The U.S.A. Calypso Craze & The First Million Dollar Music of the World

"Calypso became a huge fashion in the States in the ‘50s," recalled Music Publisher/ Producer Jean Michel Gibert, " Thanks to Harry Belafonte, who released a Calypso, with some traditional songs, and other West Indian mento songs. It was the first Caribbean album to sell more than one million records." Calypso music then became something of an international craze with Belafonte scoring a major U.S. hit in 1956 with "Day-O" (the Banana Boat Song), a reworked version of a traditional Jamaican mento song. Belafonte later became an important figure in the folk revival of the 1960s, and although critics say his music was really a watered-down version of Calypso, he still deserves credit for popularizing the genre.

The music also traveled to England with West Indian immigrants, and throughout the ‘50s and early ‘60s it was far from uncommon to hear calypso from performers black and white.

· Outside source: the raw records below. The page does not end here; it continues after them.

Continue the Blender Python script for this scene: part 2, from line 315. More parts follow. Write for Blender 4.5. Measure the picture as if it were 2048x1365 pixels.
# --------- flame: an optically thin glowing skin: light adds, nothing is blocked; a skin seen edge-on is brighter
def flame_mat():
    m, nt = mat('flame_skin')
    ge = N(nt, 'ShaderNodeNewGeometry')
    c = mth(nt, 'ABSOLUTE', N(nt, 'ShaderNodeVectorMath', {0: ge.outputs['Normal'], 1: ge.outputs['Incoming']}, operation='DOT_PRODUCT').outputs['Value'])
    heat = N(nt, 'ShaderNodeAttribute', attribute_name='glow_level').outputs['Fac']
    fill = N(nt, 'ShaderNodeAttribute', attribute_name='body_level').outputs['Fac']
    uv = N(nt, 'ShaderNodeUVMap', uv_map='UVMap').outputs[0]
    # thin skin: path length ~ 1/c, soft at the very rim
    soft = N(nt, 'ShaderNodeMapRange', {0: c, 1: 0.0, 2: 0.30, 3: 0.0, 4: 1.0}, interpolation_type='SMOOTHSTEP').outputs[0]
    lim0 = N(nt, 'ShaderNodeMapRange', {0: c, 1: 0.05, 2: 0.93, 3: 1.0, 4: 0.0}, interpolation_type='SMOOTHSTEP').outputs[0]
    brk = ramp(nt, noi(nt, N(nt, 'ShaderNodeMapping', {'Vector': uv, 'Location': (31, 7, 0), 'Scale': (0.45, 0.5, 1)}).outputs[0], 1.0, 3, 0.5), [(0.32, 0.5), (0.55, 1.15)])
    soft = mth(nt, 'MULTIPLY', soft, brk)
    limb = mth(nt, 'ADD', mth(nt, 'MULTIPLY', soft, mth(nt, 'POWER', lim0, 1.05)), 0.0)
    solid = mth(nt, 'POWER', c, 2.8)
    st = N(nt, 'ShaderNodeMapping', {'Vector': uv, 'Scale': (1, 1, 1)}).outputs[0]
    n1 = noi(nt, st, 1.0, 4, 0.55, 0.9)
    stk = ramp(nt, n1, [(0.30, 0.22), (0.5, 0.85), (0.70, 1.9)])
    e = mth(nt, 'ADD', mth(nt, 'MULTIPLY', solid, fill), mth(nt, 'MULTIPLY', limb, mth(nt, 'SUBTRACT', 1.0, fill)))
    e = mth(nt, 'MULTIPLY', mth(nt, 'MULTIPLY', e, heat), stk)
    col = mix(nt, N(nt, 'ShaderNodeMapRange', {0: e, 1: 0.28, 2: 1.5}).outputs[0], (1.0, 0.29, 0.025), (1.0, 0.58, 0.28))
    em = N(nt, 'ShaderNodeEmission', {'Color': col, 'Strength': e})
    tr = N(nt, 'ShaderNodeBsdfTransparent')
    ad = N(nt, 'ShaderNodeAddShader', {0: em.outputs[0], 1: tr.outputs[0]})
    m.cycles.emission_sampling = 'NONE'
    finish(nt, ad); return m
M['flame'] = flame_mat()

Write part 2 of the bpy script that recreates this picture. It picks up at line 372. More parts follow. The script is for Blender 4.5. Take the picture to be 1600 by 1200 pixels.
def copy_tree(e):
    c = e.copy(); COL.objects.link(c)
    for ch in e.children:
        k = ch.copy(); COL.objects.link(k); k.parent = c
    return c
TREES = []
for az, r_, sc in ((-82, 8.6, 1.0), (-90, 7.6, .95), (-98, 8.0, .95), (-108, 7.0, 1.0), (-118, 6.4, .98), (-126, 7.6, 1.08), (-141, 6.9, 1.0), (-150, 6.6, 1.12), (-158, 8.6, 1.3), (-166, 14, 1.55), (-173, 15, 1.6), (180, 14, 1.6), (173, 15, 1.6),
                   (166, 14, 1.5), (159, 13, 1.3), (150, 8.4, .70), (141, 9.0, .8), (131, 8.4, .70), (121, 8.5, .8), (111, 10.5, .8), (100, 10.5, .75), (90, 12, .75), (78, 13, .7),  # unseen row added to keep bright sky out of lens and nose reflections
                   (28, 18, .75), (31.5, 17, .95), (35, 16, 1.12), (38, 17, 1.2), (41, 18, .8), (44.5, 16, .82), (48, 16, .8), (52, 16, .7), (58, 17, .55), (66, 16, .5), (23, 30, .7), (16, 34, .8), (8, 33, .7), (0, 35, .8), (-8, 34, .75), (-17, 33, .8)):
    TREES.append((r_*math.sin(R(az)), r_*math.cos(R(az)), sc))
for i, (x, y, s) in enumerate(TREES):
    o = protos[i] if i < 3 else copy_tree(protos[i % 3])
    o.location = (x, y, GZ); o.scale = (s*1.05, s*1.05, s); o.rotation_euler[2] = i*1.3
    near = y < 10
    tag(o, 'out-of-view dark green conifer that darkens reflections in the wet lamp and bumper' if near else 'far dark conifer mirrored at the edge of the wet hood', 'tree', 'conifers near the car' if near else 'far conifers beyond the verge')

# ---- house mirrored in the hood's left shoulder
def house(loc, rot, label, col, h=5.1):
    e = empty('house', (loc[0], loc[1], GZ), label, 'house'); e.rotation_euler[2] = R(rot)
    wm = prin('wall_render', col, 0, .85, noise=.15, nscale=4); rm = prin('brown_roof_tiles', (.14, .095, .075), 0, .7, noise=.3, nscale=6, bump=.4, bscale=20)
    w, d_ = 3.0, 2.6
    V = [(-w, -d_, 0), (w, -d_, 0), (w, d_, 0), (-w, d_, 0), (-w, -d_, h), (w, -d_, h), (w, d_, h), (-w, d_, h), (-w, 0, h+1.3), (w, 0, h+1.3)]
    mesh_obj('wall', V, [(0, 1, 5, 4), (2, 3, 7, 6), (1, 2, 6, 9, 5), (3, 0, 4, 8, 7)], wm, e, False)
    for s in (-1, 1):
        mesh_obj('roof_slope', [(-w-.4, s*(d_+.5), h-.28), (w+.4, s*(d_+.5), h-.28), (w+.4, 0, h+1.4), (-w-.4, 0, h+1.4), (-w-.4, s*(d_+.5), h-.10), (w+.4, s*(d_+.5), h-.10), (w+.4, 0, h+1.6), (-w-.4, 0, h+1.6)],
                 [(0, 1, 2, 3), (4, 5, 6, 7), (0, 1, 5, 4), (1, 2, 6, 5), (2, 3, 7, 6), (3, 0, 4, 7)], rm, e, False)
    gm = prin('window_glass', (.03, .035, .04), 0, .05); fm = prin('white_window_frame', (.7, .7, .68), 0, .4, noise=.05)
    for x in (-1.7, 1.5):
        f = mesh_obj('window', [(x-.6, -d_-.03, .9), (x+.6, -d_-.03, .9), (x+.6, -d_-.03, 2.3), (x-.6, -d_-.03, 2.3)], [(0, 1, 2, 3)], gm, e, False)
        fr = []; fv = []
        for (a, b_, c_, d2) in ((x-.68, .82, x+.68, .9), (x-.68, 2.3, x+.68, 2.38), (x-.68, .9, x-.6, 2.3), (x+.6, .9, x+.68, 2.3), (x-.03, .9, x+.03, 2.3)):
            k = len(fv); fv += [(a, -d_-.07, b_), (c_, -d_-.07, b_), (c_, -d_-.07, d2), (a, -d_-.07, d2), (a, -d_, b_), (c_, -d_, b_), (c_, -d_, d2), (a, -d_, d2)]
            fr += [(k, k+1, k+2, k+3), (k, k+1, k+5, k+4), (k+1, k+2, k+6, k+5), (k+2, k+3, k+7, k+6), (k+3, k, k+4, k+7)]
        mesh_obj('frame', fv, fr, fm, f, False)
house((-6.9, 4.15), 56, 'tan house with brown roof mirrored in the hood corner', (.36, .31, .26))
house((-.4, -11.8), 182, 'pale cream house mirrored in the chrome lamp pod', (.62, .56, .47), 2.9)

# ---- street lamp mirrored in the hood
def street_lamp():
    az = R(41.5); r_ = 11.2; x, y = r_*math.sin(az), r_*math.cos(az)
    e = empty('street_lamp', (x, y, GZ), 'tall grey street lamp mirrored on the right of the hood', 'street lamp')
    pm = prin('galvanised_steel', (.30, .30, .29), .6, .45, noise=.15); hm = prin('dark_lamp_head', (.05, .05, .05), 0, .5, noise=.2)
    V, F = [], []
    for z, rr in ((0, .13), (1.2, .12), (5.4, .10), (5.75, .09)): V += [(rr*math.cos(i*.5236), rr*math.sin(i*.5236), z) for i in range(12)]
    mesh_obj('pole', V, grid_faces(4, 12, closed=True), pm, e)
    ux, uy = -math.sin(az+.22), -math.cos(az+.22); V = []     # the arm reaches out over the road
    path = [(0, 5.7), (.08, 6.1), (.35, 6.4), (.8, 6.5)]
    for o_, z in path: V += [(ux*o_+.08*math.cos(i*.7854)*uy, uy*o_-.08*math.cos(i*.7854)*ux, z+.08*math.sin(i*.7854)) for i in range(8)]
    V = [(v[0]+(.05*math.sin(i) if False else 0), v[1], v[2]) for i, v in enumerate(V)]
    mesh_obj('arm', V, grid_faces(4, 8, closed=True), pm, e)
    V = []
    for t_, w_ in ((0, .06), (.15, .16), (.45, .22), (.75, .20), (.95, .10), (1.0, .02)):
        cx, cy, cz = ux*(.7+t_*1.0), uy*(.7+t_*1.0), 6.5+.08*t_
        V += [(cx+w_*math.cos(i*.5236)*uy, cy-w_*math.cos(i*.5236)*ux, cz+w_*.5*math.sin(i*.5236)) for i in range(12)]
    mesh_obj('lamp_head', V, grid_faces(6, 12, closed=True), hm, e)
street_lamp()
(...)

And as island music, it flourished. The calypsonians who'd come of age earlier continued to write and perform, and new talents emerged to join them, like Lord Pretender. But while it was still a folk music form, outsiders who thought of it as quaint and amateurish were in for a shock at Carnival time, since "there's a big band with a horn section. All the charts are written out, and have been since the ‘60s," Funk explained. "Many calypsonians will write their song, work out an arrangement in their head, sing it into a tape recorder and take it to one of the arrangers and they'll do the band charts. It's arranged big band music. Before that in the ‘50s it was head arrangements, and before that it was just the singer with guitar.